«O Infinito num Junco», livro de Irene Vallejo, Bertrand, 2021
Estou longe de ser um entusiasta desta tentativa de ensaio, até porque na cinta que o editor apôs na obra consta o nome de Valter Hugo Mãe que nos avisa da excelência da «arte de contar» de Irene Vallejo. Se Mãe o diz, a gente aceita. Se Mãe o diz numa cinta de um livro, já não é só aceitação que estará em causa: é obediência!
Nada do que é dito é novo na pretensa história do Livro. Lá vem as preocupações de Vallejo sobre a possibilidade de um biblioclasmo provocado por sismos políticos de vários matizes e terrores ideológicos sem fim, numa comparação talvez um pouco forçada entre o clássico e o contemporâneo, porque isso dá sempre bronca. Mas, mesmo dentro do clássico, a autora não esconde a preferência pela Grécia em detrimento de Roma, esta última criada por uma chusma de javardos comandados por um Rómulo cheio de sede de vingança, poder, bebidas, mulheres e ainda por cima fratricida. Gente bruta que até se deu ao luxo de ignorar a cultura etrusca, vizinha dos latinos. Mas já se sabe como os romanos eram para com os vizinhos! Nada de livros ou rolos de papiro: só espadas, suor e sangue! Não fosse Marcial, Catulo, Vergílio ou Juvenal e o capítulo de Roma não existiria. Claro que os gregos eram outra fruta: amigos do papiro e das bibliotecas, da música e da escultura merecem todos os encómios e loas, mesmo que as mulheres fossem claramente postas dentro de um gineceu para não incomodarem muito. Mesmo assim, Safo, sempre a Safo, safou-os do postulado da misoginia cultural a que ainda hoje são referenciados. Mas Alexandre, ah Alexandre Incompreendido!, esse tem direito a longas páginas no ensaio de Irene Vallejo. Foi ele que levou os livros aos confins do mundo, foi ele que fundou Alexandria e mesmo que não tivesse nada a ver com a famosa biblioteca (e não teve!) só o nome produz luz mais forte que o farol, mesmo que este nunca tivesse existido ou a biblioteca fosse um conjunto de casas soltas no meio da cidade, com corredores estreitos e algumas salas de leitura. Provavelmente a «biblioteca» considerado edifício único nunca terá existido, mas mesmo assim é central no pensamento de Irene. Quanto ao Egipto, ele que dá vida ao junco e mata o escravo, sabe a pouco as descrições da autora ficando-se quase só pelas atividades dos escribas e sacerdotes, vindo a lume a famosa carta do Papiro Anastasi de um escriba a xingar o seu filho que se andava a baldar às aulas. O problema é que 99,9% das pessoas já a conhecem dos manuais escolares do 7º ano! E mais o Homero, se existiu ou não, a existir seria cego ou não, mais o Heródoto, o Hesíodo, o Estrabão, os Ptolomeus do I ao XIII, a Cleópatra mai-lo Marco e Júlio, e o alfabeto de Tiro e Sídon. Uma receita para o enorme cansaço ao ler «O Infinito num Junco».
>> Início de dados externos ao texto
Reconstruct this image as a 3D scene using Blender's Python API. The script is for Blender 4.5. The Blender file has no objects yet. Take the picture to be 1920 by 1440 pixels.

Após, a longa resenha da história do Livro, tal qual aconteceu, Irene Vallejo, neutral até ao tutano, senta-se connosco e confidencia que também os ditadores e totalitários (desculpem o pleonasmo, mas não fui eu que o fiz!) gostavam de livros; então não é que o Adolfo era encontrado pelos seus amigos de juventude a ler, envolto em pilhas de livros, quase todos eles de heróis medievais teutónicos e alemães? E eu a pensar que ele lia a biografia do Chaka Zulu! Já com Mao a coisa pia mais fino: o grande totalitário abriu uma livraria em Yuhnan que chegou a ter seis empregados que começou a dar lucro e seria um êxito tipo Amazon de 1949, não fosse essa data marcada por ele para fazer uma Revolução! Coisa chata esta, das revoluções, e então as culturais são as piores! Portanto nunca se fiem em quem lê muito e se dê à política, ouviram? Coisa tão mais chata quanto aos lugares-comuns repetidos páginas a fio por Irene Vallejo. Ainda se fosse num rolo, nem daríamos pela contagem das páginas, mas assim em formato livro...
O que vale é que estamos a falar de um livro que há um mês já estava na vigésima edição em Espanha e cá já só encontrei a quarta. Mas isso deve ser por constar o nome de Valter Hugo Mãe na cinta!
Dou este livro a quem provar pertencer-lhe.